Баранов начал воевать, как и Васильев, командиром батареи, только это был кадровый офицер. Он умело [227] командовал и батареей и дивизионом и снискал к себе любовь и уважение всех воинов. Вот и в этот момент его установки быстро изготовились к стрельбе, и Баранов поднял руку, чтобы подать команду "огонь!"

Видимо, противник хорошо просматривал этот район. Сразу же вокруг огневых второго дивизиона встало несколько разрывов и один из них — рядом с Барановым. Взмахнув рукой, чтобы подать команду для открытия огня, он упал...

Когда мы проехали к более безопасному месту, куда переместился второй дивизион после залпа, тело гвардии майора Баранова, бережно обернутое плащ-палатками, уложили на машину.

Ранним утром 8 мая 1945 года, вслед за двигавшимися полным ходом колоннами механизированного полка, дивизионы вошли в небольшой чешский поселок. Танки, спешившие на помощь осажденной столице, прошли дальше, а батареи медленно съехали за обочину шоссе.

— "Катюши!" — восхищенно переговаривались меж собой жители поселка.

Установки выстроились в ряд.

— Снять чехлы! — раздалась команда. — Угломер!.. Прицел!..

Направляющие высоко поднялись, готовые к открытию огня.

Пока отрывали могилу, кто-то подошел к местным жителям и попросил цветов.

— Для погибшего командира, — пояснил он.

Жители разбежались по своим цветникам.

Гвардии подполковник Крюков произнес прощальную речь. Затуманившимися от слез глазами в последний раз смотрели солдаты на своего командира.

— Памяти гвардии майора Баранова, дивизион... огонь!

Снаряды понеслись далеко вперед, где еще находились остатки сопротивляющегося врага.

Пыль, поднявшаяся от залпа высоко в небо, оседала на могилу и вокруг...

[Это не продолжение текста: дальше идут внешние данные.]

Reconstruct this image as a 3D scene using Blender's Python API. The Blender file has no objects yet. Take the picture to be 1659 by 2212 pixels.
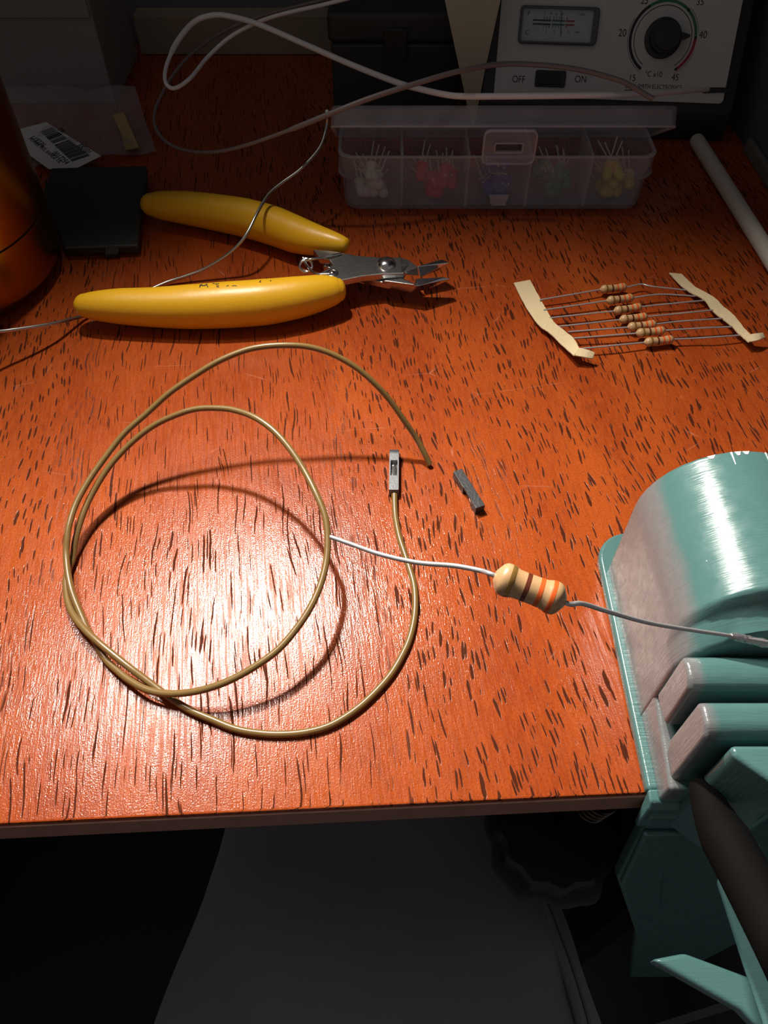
import bpy, bmesh, math, random
from mathutils import Vector, Matrix
from mathutils.bvhtree import BVHTree

# ------------------------------------------------------------------ camera, world, light
# All lengths below are written in millimetres and scaled to metres (S).
S = 0.001
SC = bpy.context.scene
COL = SC.collection
random.seed(7)
R = math.radians

FPX, PITCH, CAMH = 1660.0, R(52.0), 155.0          # focal length in px of a 1659x2212 frame
sP, cP = math.sin(PITCH), math.cos(PITCH)
cam_d = bpy.data.cameras.new('camera')
cam = bpy.data.objects.new('camera', cam_d)
COL.objects.link(cam)
cam.location = (0, 0, CAMH * S)
cam.rotation_euler = (R(90) - PITCH, 0, 0)
cam_d.sensor_fit = 'HORIZONTAL'
cam_d.sensor_width = 36.0
cam_d.lens = 36.0 * FPX / 1659.0
cam_d.clip_start = 0.005
cam_d.clip_end = 20
SC.camera = cam

w = bpy.data.worlds.new('room_dusk')
SC.world = w
w.use_nodes = True
w.node_tree.nodes['Background'].inputs[0].default_value = (1.0, 0.93, 0.90, 1)
w.node_tree.nodes['Background'].inputs[1].default_value = 0.11

LAMP = Vector((-82, 282, 312))
AIM = Vector((36, -60, 0))
ld = bpy.data.lights.new('desk_lamp_bulb', 'SPOT')
ld.energy = 9.2
ld.color = (1.0, 0.93, 0.83)
ld.spot_size = R(88)
ld.spot_blend = 1.0
ld.shadow_soft_size = 0.010
lamp = bpy.data.objects.new('desk_lamp_bulb', ld)
COL.objects.link(lamp)
lamp.location = LAMP * S
lamp.rotation_euler = (AIM - LAMP).to_track_quat('-Z', 'Y').to_euler()

# unseen second spot beside the bulb, added to set the highlight on the desk
ld2 = bpy.data.lights.new('desk_highlight_spot', 'SPOT')
ld2.energy = 4.0
ld2.color = (1.0, 0.94, 0.86)
ld2.spot_size = R(84)
ld2.spot_blend = 1.0
ld2.shadow_soft_size = 0.034
hl_spot = bpy.data.objects.new('desk_highlight_spot', ld2)
COL.objects.link(hl_spot)
HL_POS = Vector((-144, 206, 300))
hl_spot.location = HL_POS * S
hl_spot.rotation_euler = (AIM - HL_POS).to_track_quat('-Z', 'Y').to_euler()

vs = SC.view_settings
vs.view_transform = 'Standard'
vs.look = 'None'
vs.gamma = 1.0
vs.use_curve_mapping = False
vs.exposure = 0.0


# ------------------------------------------------------------------ where things stand
def ray(px, py):
    u, v = (px - 829.5) / FPX, (1106.0 - py) / FPX
    return Vector((u, cP + v * sP, -sP + v * cP))


def P(px, py, z=0.0):
    """measured point of the place at height z (mm above the desk top)"""
    d = ray(px, py)
    return Vector((0, 0, CAMH)) + d * ((z - CAMH) / d.z)


def PY(px, py, y):
    """measured point of the place at distance y (mm in front of the camera foot)"""
    d = ray(px, py)
    return Vector((0, 0, CAMH)) + d * (y / d.y)


def PD(px, py, dist):
    return Vector((0, 0, CAMH)) + ray(px, py) * dist


# ------------------------------------------------------------------ materials
def nodes(name):
    m = bpy.data.materials.new(name)
    m.use_nodes = True
    nt = m.node_tree
    return m, nt, nt.nodes['Principled BSDF']


def N(nt, t, **kw):
    n = nt.nodes.new(t)
    for k, v in kw.items():
        if k.startswith('i_'):
            key = k[2:]
            n.inputs[int(key) if key.isdigit() else key].default_value = v
        else:
            setattr(n, k, v)
    return n


def mixc(nt, fac, a, b, mode='MIX'):
    n = nt.nodes.new('ShaderNodeMix')
    n.data_type = 'RGBA'
    n.blend_type = mode
    for sock, val in ((n.inputs[0], fac), (n.inputs[6], a), (n.inputs[7], b)):
        if hasattr(val, 'is_output'):
            nt.links.new(val, sock)
        elif isinstance(val, (int, float)):
            sock.default_value = val
        else:
            sock.default_value = (*val, 1)
    return n.outputs[2]


def math_(nt, op, a, b=None, clamp=False):
    n = nt.nodes.new('ShaderNodeMath')
    n.operation = op
    n.use_clamp = clamp
    for i, val in enumerate((a, b)):
        if val is None:
            continue
        if hasattr(val, 'is_output'):
            nt.links.new(val, n.inputs[i])
        else:
            n.inputs[i].default_value = val
    return n.outputs[0]


def maprange(nt, val, a, b, c=0.0, d=1.0):
    n = nt.nodes.new('ShaderNodeMapRange')
    n.interpolation_type = 'SMOOTHSTEP'
    nt.links.new(val, n.inputs[0])
    for i, x in zip((1, 2, 3, 4), (a, b, c, d)):
        n.inputs[i].default_value = x
    return n.outputs[0]


def plain(name, col, rough=0.5, metal=0.0, var=0.12, scale=300.0, bump=0.0, bscale=900.0, spec=0.5, coat=0.0):
    """one colour with a little procedural unevenness; scale in 1/m"""
    m, nt, b = nodes(name)
    tc = N(nt, 'ShaderNodeTexCoord')
    no = N(nt, 'ShaderNodeTexNoise', i_Scale=scale, i_Detail=4.0, i_Roughness=0.6)
    nt.links.new(tc.outputs['Object'], no.inputs['Vector'])
    dark = tuple(c * (1 - var) for c in col)
    lite = tuple(min(1, c * (1 + var)) for c in col)
    nt.links.new(mixc(nt, no.outputs['Fac'], dark, lite), b.inputs['Base Color'])
    b.inputs['Roughness'].default_value = rough
    b.inputs['Metallic'].default_value = metal
    b.inputs['Specular IOR Level'].default_value = spec
    b.inputs['Coat Weight'].default_value = coat
    if bump:
        n2 = N(nt, 'ShaderNodeTexNoise', i_Scale=bscale, i_Detail=3.0)
        nt.links.new(tc.outputs['Object'], n2.inputs['Vector'])
        bp = N(nt, 'ShaderNodeBump', i_Strength=bump, i_Distance=0.0003)
        nt.links.new(n2.outputs['Fac'], bp.inputs['Height'])
        nt.links.new(bp.outputs[0], b.inputs['Normal'])
    return m


def clear_plastic(name, tint, haze, rough=0.25, hazecol=(0.6, 0.58, 0.62)):
    """frosted thin plastic: mostly see-through, partly milky"""
    m, nt, b = nodes(name)
    out = nt.nodes['Material Output']
    b.inputs['Base Color'].default_value = (*hazecol, 1)
    b.inputs['Roughness'].default_value = rough
    tr = N(nt, 'ShaderNodeBsdfTransparent')
    tr.inputs[0].default_value = (*tint, 1)
    no = N(nt, 'ShaderNodeTexNoise', i_Scale=90.0, i_Detail=3.0)
    tc = N(nt, 'ShaderNodeTexCoord')
    nt.links.new(tc.outputs['Object'], no.inputs['Vector'])
    lw = N(nt, 'ShaderNodeLayerWeight', i_Blend=0.35)
    f = maprange(nt, no.outputs['Fac'], 0.3, 0.7, haze * 0.8, haze * 1.2)
    f = math_(nt, 'ADD', f, math_(nt, 'MULTIPLY', lw.outputs['Facing'], haze * 0.9), clamp=True)
    mx = N(nt, 'ShaderNodeMixShader')
    nt.links.new(f, mx.inputs[0])
    nt.links.new(tr.outputs[0], mx.inputs[1])
    nt.links.new(b.outputs[0], mx.inputs[2])
    nt.links.new(mx.outputs[0], out.inputs[0])
    return m


def wood_material():
    m, nt, b = nodes('varnished_red_wood')
    tc = N(nt, 'ShaderNodeTexCoord')
    mp = N(nt, 'ShaderNodeMapping')
    mp.inputs['Rotation'].default_value = (0, 0, R(-8))
    mp.inputs['Scale'].default_value = (1000, 1000, 1000)       # to millimetres
    nt.links.new(tc.outputs['Object'], mp.inputs[0])
    co = mp.outputs[0]

    def scaled(sx, sy, off=0.0):
        v = N(nt, 'ShaderNodeMapping')
        v.inputs['Scale'].default_value = (sx, sy, 1)
        v.inputs['Location'].default_value = (off, off * 1.7, 0)
        nt.links.new(co, v.inputs[0])
        return v.outputs[0]

    # wobble of the grain
    wob = N(nt, 'ShaderNodeTexNoise', i_Scale=1.0, i_Detail=2.0)
    nt.links.new(scaled(0.05, 0.02), wob.inputs['Vector'])

    def warped(sx, sy, amp, off):
        v = scaled(sx, sy, off)
        sub = N(nt, 'ShaderNodeVectorMath', operation='MULTIPLY_ADD')
        nt.links.new(wob.outputs['Color'], sub.inputs[0])
        sub.inputs[1].default_value = (amp, amp * 0.2, 0)
        nt.links.new(v, sub.inputs[2])
        # small jitter so that dashes are ragged
        j = N(nt, 'ShaderNodeTexNoise', i_Scale=1.0, i_Detail=2.0)
        nt.links.new(scaled(0.9, 0.35, off), j.inputs['Vector'])
        ad = N(nt, 'ShaderNodeVectorMath', operation='MULTIPLY_ADD')
        nt.links.new(j.outputs['Color'], ad.inputs[0])
        ad.inputs[1].default_value = (0.32, 0.18, 0)
        nt.links.new(sub.outputs[0], ad.inputs[2])
        return ad.outputs[0]

    # pores: short dark dashes along the grain
    def pores(sx, sy, amp, off, thr):
        vo = N(nt, 'ShaderNodeTexVoronoi', voronoi_dimensions='2D', feature='F1', i_Scale=1.0, i_Randomness=1.0)
        nt.links.new(warped(sx, sy, amp, off), vo.inputs['Vector'])
        sep = N(nt, 'ShaderNodeSeparateColor')
        nt.links.new(vo.outputs['Color'], sep.inputs[0])
        lim = maprange(nt, sep.outputs[0], 0.0, 1.0, -0.04, thr)
        d = math_(nt, 'SUBTRACT', lim, vo.outputs['Distance'])
        return maprange(nt, d, -0.02, 0.035)

    dens = N(nt, 'ShaderNodeTexNoise', i_Scale=1.0, i_Detail=2.0)
    nt.links.new(scaled(0.035, 0.012, 3), dens.inputs['Vector'])
    # one veneer leaf, left of the middle, is quarter cut: long thin lines instead of dashes
    sx_ = N(nt, 'ShaderNodeSeparateXYZ')
    nt.links.new(co, sx_.inputs[0])
    gx = math_(nt, 'ADD', sx_.outputs[0], math_(nt, 'MULTIPLY', math_(nt, 'SUBTRACT', dens.outputs['Fac'], 0.5), 50.0))
    dm = math_(nt, 'ADD', maprange(nt, gx, -30.0, -12.0), maprange(nt, gx, -84.0, -98.0), clamp=True)
    dm = math_(nt, 'MULTIPLY', dm, maprange(nt, dens.outputs['Fac'], 0.28, 0.42, 0.5, 1.0))
    p1 = pores(0.74, 0.085, 7.0, 0.0, 0.245)
    p2 = pores(0.92, 0.105, 7.0, 11.3, 0.225)
    # long thin lines of the quieter stretch of veneer
    p3 = pores(0.80, 0.030, 8.0, 5.1, 0.19)
    p4 = pores(1.15, 0.048, 8.0, 23.1, 0.18)
    pa = math_(nt, 'MAXIMUM', p1, p2)
    pb = math_(nt, 'MAXIMUM', p3, p4)
    pore = math_(nt, 'ADD', math_(nt, 'MULTIPLY', pa, dm),
                 math_(nt, 'MULTIPLY', pb, math_(nt, 'SUBTRACT', 1.15, dm)), clamp=True)

    # colour
    big = N(nt, 'ShaderNodeTexNoise', i_Scale=1.0, i_Detail=4.0, i_Roughness=0.55)
    nt.links.new(scaled(0.04, 0.012, 8), big.inputs['Vector'])
    fine = N(nt, 'ShaderNodeTexNoise', i_Scale=1.0, i_Detail=3.0, i_Roughness=0.6)
    nt.links.new(scaled(1.1, 0.22, 2), fine.inputs['Vector'])
    fleck = N(nt, 'ShaderNodeTexNoise', i_Scale=1.0, i_Detail=2.0)
    nt.links.new(scaled(2.2, 2.0, 4), fleck.inputs['Vector'])
    base = mixc(nt, maprange(nt, big.outputs['Fac'], 0.3, 0.72), (0.265, 0.040, 0.008), (0.395, 0.076, 0.013))
    base = mixc(nt, math_(nt, 'MULTIPLY', maprange(nt, fine.outputs['Fac'], 0.3, 0.75), 0.45), base, (0.50, 0.092, 0.014))
    base = mixc(nt, math_(nt, 'MULTIPLY', maprange(nt, fleck.outputs['Fac'], 0.48, 0.70), 0.45), base, (0.20, 0.020, 0.005))
    col = mixc(nt, math_(nt, 'MULTIPLY', pore, 0.88), base, (0.030, 0.010, 0.006))
    # pale scratches in the varnish
    scr = N(nt, 'ShaderNodeTexVoronoi', voronoi_dimensions='2D', feature='DISTANCE_TO_EDGE', i_Scale=1.0)
    nt.links.new(scaled(0.018, 0.05, 31), scr.inputs['Vector'])
    smask = N(nt, 'ShaderNodeTexNoise', i_Scale=1.0, i_Detail=3.0)
    nt.links.new(scaled(0.05, 0.12, 13), smask.inputs['Vector'])
    sc_ = math_(nt, 'MULTIPLY', maprange(nt, scr.outputs['Distance'], 0.010, 0.0), maprange(nt, smask.outputs['Fac'], 0.55, 0.7))
    col = mixc(nt, math_(nt, 'MULTIPLY', sc_, 0.30), col, (0.62, 0.30, 0.20))
    nt.links.new(col, b.inputs['Base Color'])
    # relief
    g1 = N(nt, 'ShaderNodeTexNoise', i_Scale=1.0, i_Detail=2.0, i_Roughness=0.7)
    nt.links.new(scaled(2.4, 0.30, 1), g1.inputs['Vector'])
    g2 = N(nt, 'ShaderNodeTexNoise', i_Scale=1.0, i_Detail=1.0)
    nt.links.new(scaled(3.2, 2.6, 6), g2.inputs['Vector'])
    h = math_(nt, 'ADD', math_(nt, 'MULTIPLY', g1.outputs['Fac'], 0.9), math_(nt, 'MULTIPLY', g2.outputs['Fac'], 0.55))
    h = math_(nt, 'SUBTRACT', h, math_(nt, 'MULTIPLY', pore, 0.5))
    bp = N(nt, 'ShaderNodeBump', i_Strength=0.55, i_Distance=0.00012)
    nt.links.new(h, bp.inputs['Height'])
    nt.links.new(bp.outputs[0], b.inputs['Normal'])
    # the varnish is thin: gloss breaks up in streaks along the grain and is gone in the pores
    st_ = N(nt, 'ShaderNodeTexNoise', i_Scale=1.0, i_Detail=3.0, i_Roughness=0.65)
    nt.links.new(scaled(1.9, 0.055, 17), st_.inputs['Vector'])
    streak = maprange(nt, st_.outputs['Fac'], 0.42, 0.60)
    nt.links.new(math_(nt, 'ADD', 0.15, math_(nt, 'ADD', math_(nt, 'MULTIPLY', streak, 0.16), math_(nt, 'MULTIPLY', pore, 0.4))), b.inputs['Roughness'])
    sl = math_(nt, 'SUBTRACT', 0.52, math_(nt, 'MULTIPLY', streak, 0.34))
    nt.links.new(math_(nt, 'MULTIPLY', sl, math_(nt, 'SUBTRACT', 1.0, math_(nt, 'MULTIPLY', pore, 0.9))), b.inputs['Specular IOR Level'])
    return m


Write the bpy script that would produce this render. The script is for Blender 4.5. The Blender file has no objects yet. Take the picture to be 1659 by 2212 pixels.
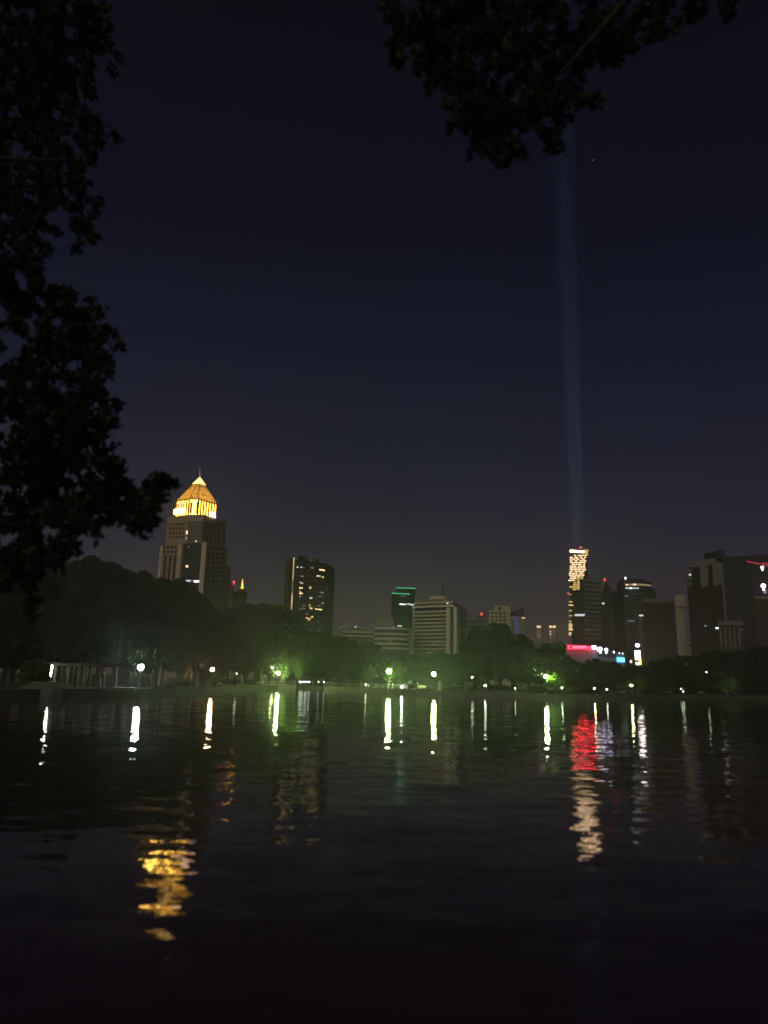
import bpy, bmesh, math, random
from mathutils import Vector, Matrix, Euler
random.seed(7)
R = math.radians
scene = bpy.context.scene
col = scene.collection

# ---------------------------------------------------------------- camera
F = 1600.0                     # focal length in units of a 1659 x 2212 frame
CX, CY = 829.5, 1106.0
CAMZ = 2.5
PITCH, ROLL = 12.75, 1.3
cam_d = bpy.data.cameras.new('camera'); cam = bpy.data.objects.new('camera', cam_d); col.objects.link(cam)
cam_d.sensor_fit = 'VERTICAL'; cam_d.sensor_height = 36.0; cam_d.lens = 36.0*F/2212.0
cam_d.clip_start = 0.1; cam_d.clip_end = 20000
ROT = Matrix.Rotation(R(90+PITCH), 3, 'X') @ Matrix.Rotation(R(ROLL), 3, 'Z')
cam.matrix_world = Matrix.Translation((0, 0, CAMZ)) @ ROT.to_4x4()
cam_d.dof.use_dof = True; cam_d.dof.focus_distance = 300; cam_d.dof.aperture_fstop = .5
scene.camera = cam
scene.view_settings.view_transform = 'Standard'; scene.view_settings.look = 'None'
scene.view_settings.exposure = 0; scene.view_settings.gamma = 1
scene.render.engine = 'CYCLES'
cy = scene.cycles
cy.sample_clamp_indirect = 0; cy.sample_clamp_direct = 0
cy.use_denoising = True; cy.max_bounces = 5; cy.diffuse_bounces = 2; cy.glossy_bounces = 3
cy.volume_bounces = 0; cy.transparent_max_bounces = 4; cy.transmission_bounces = 2
cy.use_light_tree = True; cy.caustics_reflective = False; cy.caustics_refractive = False

# ---------------------------------------------------------------- sky and dusk light
def lin(r, g, b):
    f = lambda c: (c/255/12.92) if c/255 <= .04045 else ((c/255+.055)/1.055)**2.4
    return (f(r), f(g), f(b), 1)
world = bpy.data.worlds.new('World'); scene.world = world; world.use_nodes = True
wn, wl = world.node_tree.nodes, world.node_tree.links
wn.clear()
wout = wn.new('ShaderNodeOutputWorld')
sky = wn.new('ShaderNodeTexSky'); sky.sky_type = 'NISHITA'; sky.sun_disc = False
sky.sun_elevation = R(-4); sky.sun_rotation = R(200); sky.air_density = 1.5; sky.dust_density = 3
bg1 = wn.new('ShaderNodeBackground'); bg1.inputs[1].default_value = 0.02
wl.new(sky.outputs[0], bg1.inputs[0])
tc = wn.new('ShaderNodeTexCoord'); sep = wn.new('ShaderNodeSeparateXYZ'); wl.new(tc.outputs['Generated'], sep.inputs[0])
ramp = wn.new('ShaderNodeValToRGB')        # light of the city spreading up into the night sky
stops = [(0.0, (84, 62, 60)), (0.05, (74, 57, 58)), (.11, (57, 50, 57)), (.19, (38, 41, 56)), (.30, (20, 29, 51)), (.42, (9, 19, 41)), (.55, (5, 9, 27)), (.75, (6, 5, 15)), (1, (8, 5, 12))]
e = ramp.color_ramp.elements
e[0].position, e[0].color = stops[0][0], lin(*stops[0][1])
e[1].position, e[1].color = stops[-1][0], lin(*stops[-1][1])
for p, c in stops[1:-1]:
    k = e.new(p); k.color = lin(*c)
wl.new(sep.outputs['Z'], ramp.inputs[0])
nz = wn.new('ShaderNodeTexNoise'); nz.inputs['Scale'].default_value = 3.0; nz.inputs['Detail'].default_value = 2
wl.new(tc.outputs['Generated'], nz.inputs['Vector'])
mr = wn.new('ShaderNodeMapRange'); mr.inputs[1].default_value = .3; mr.inputs[2].default_value = .7; mr.inputs[3].default_value = .88; mr.inputs[4].default_value = 1.1
wl.new(nz.outputs[0], mr.inputs[0])
bg2 = wn.new('ShaderNodeBackground'); wl.new(ramp.outputs[0], bg2.inputs[0]); wl.new(mr.outputs[0], bg2.inputs[1])
add = wn.new('ShaderNodeAddShader'); wl.new(bg1.outputs[0], add.inputs[0]); wl.new(bg2.outputs[0], add.inputs[1])
wl.new(add.outputs[0], wout.inputs[0])

sun_d = bpy.data.lights.new('sun', 'SUN'); sun = bpy.data.objects.new('sun', sun_d); col.objects.link(sun)
sun_d.energy = 0.72; sun_d.angle = R(25); sun_d.color = (1, .86, .66)
sun.rotation_euler = (R(66), 0, R(-22))      # stands in for dusk and city glow, from behind left of the camera

# ---------------------------------------------------------------- helpers
def ray(xu, yu):
    return ROT @ Vector(((xu-CX)/F, -(yu-CY)/F, -1))
def P(xu, yu, D):
    d = ray(xu, yu); k = D/d.y
    return Vector((d.x*k, D, CAMZ + d.z*k))
def onwater(xu, yu, z=0.0):
    d = ray(xu, yu); k = (z-CAMZ)/d.z
    return Vector((d.x*k, d.y*k, z))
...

Прощальный траурный залп оказался и последним залпом полка, потому что война кончилась. Танки и артиллерия перемалывали последние очаги сопротивления врага, и "катюши" уже можно было не вмешивать. [228]

Воины стояли у могилы...

Но надо было спешить к Праге. Батареи начали вытягиваться вдоль шоссе. Вместе с колонной механизированного полка дивизион вошел в Прагу.

Командир механизированного полка прямо на площади произнес речь, а после подошел ко мне. Это был Смирнов — комбат из-под Красной Поляны. Вот когда пришлось нам с ним встретиться.